Seymour’s mood, he indicates, is representative of the band’s. Since Hunters & Collectors first emerged, in 1981, they’ve maintained an earnest stance, made manifest, initially by a sound that was equal parts percussion and pretense, and then, with the albums Human Frailty and What’s A Few Men?, with a sound that was passionate, sinewy and dynamic. The past twelve months however, has seen the member’s loosen up, personally and musically.

“We were taking outside factors too seriously,” the singer explains. “We were suffering from the problem that a lot of middle order bands have, in this country. Which is that there’s been two or three groups that have had a lot of success in America in the last couple of years, and the bands that were immediately underneath them, like the Hunters, were looking at them and asking ‘Well, what’s the formula?’.

“But you meet these people and you realise that trying to read the American market is a crock; you can’t do it. No-one can do it. So I just decided to go back into the rehearsal room and write stuff that I like.

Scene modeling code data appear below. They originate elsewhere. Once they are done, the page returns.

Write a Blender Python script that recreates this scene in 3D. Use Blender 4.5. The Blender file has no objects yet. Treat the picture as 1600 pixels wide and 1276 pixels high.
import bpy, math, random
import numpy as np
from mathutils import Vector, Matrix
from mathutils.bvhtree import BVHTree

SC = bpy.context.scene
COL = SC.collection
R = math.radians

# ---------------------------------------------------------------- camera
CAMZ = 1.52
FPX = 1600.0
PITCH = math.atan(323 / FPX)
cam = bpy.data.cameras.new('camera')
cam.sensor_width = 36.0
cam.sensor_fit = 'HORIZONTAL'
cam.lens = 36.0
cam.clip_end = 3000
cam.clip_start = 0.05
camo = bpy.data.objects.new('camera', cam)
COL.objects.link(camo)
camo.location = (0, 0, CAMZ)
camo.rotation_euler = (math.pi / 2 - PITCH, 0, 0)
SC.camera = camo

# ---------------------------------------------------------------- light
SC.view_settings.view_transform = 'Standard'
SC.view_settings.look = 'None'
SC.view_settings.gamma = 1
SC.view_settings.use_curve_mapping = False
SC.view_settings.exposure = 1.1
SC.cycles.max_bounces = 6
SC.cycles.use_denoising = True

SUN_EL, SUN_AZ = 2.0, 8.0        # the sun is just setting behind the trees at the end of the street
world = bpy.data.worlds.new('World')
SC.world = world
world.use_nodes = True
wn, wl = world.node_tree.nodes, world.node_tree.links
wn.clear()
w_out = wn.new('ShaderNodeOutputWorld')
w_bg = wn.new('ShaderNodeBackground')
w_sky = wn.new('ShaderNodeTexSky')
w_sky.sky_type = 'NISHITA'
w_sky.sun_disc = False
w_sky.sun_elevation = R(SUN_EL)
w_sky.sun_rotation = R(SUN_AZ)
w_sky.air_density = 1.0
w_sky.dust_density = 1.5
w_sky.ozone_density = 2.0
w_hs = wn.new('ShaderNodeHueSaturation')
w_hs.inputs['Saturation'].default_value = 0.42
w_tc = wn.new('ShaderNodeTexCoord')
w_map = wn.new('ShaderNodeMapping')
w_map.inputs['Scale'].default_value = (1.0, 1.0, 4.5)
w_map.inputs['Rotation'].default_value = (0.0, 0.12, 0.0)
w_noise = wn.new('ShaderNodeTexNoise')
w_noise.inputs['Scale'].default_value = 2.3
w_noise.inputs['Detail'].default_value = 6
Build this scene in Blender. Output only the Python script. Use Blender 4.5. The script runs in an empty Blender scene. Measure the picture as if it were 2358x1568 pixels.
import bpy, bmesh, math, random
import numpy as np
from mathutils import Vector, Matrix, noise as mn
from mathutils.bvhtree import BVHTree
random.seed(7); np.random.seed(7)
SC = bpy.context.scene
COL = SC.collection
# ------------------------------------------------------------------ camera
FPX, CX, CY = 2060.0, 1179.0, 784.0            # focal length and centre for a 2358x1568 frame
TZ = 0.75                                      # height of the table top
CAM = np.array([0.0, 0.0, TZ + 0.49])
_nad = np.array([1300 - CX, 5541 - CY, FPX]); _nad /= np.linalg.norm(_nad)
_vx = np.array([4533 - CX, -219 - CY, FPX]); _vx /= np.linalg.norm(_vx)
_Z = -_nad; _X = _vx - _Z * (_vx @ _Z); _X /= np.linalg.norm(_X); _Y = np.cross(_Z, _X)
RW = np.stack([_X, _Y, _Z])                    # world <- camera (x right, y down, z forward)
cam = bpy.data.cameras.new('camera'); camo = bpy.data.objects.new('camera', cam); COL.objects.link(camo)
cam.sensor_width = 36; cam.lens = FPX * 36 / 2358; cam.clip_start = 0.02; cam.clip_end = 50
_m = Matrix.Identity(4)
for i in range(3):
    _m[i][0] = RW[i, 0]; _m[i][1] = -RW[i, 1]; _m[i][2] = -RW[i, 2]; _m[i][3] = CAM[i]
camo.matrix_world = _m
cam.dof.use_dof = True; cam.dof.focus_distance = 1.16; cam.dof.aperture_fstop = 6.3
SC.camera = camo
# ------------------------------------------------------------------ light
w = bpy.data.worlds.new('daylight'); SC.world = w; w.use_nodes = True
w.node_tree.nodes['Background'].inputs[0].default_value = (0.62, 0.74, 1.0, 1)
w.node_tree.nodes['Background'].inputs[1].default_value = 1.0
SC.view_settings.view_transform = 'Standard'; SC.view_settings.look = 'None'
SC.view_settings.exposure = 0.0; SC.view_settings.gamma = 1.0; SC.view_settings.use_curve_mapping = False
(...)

Stuff that feels good to me. And all the rest of it, if it’s going to happen as a result of that then it’ll happen.”

The Hunters have spent almost all of 1989 in the rehearsal room, or the studio, fleshing out songs as a band. They also added guitarist Barry Palmer as a permanent member, which has freed up Seymour’s role as frontman and more evenly balanced the personalities in this, now seven piece, line-up.

“Ghost Nation basically began with the guitars and the rhythm section sitting together and jamming. And with Barry there, the whole thing sort of started floating a lot more. We were listening to that Keith Richards album, Talk Is Cheap, that was really inspiring. We just sat around together exchanging riffs and going for grooves.

A lot of the lyrics I wrote were quite marginal at the time and I just sort of fleshed them out as the songs developed. I began to understand the way the band was connecting with me personally, rather than saying, ‘This is the lyric guys, here we go, perform for me’. You can’t do that, you can’t put that on six other people. It’s not Mark Seymour and the Hunters & Collectors.”

The resulting album sees the band easing into its songs, striving for a feel, rather than shooting for the immediate dynamics of Human Frailty or What’s A Few Men?. The tempo, like the band’s mood, has softened a little and the songs suggests moods that were previously stated.

Producing the album themselves, the band handed the finished tapes to reknowned American mixer E.T. Thorngren, whom they’d never met, to finish the songs as he desired. “Philosophically, artists are their own worst enemy when it comes to production,” Seymour explains. “And with the size of the group, I mean I would never imagine being able to produce a Hunters & Collectors album myself.

“E.T. stripped the sound back and went for short sharp effects, and he pushed the drums right out front. It’s a good approach, I mean I would never had thought of it myself, not in a million years, but that’s why we went with him, ’cause we wanted an angle on it that we wouldn’t think of ourselves.”

It appears that Hunters & Collectors’ renewed enthusiasm, this new, relaxed ethos, has permeated all facets of the work. If Seymour’s lyrics have always possessed healthy doses of cynicism and disdain for the establishment, then Ghost Nation only furthers that.

“Some songs have almost a hymn-like quality and a lot of them are concerned with discovering your personal spirituality,” he says. “I’m not talking about God necessarily, but the idea of where your faith lies and what you believe in.

“The general thrust of the album is that you shouldn’t automatically believe in what the media tells you. You’ve got to make decisions for yourself. The difference between those who survive spiritually and those who die, are the ones to come to that realisation and live life according to their own rules.”

 

Comments

Thankyou to Matt for typing out this article for us all to enjoy.

Matt notes:

Ghost Nation is the Hunters’ seventh album, but it was only sixth studio effort. Included in their main releases is the 1985 live album ‘The Way To Go Out’.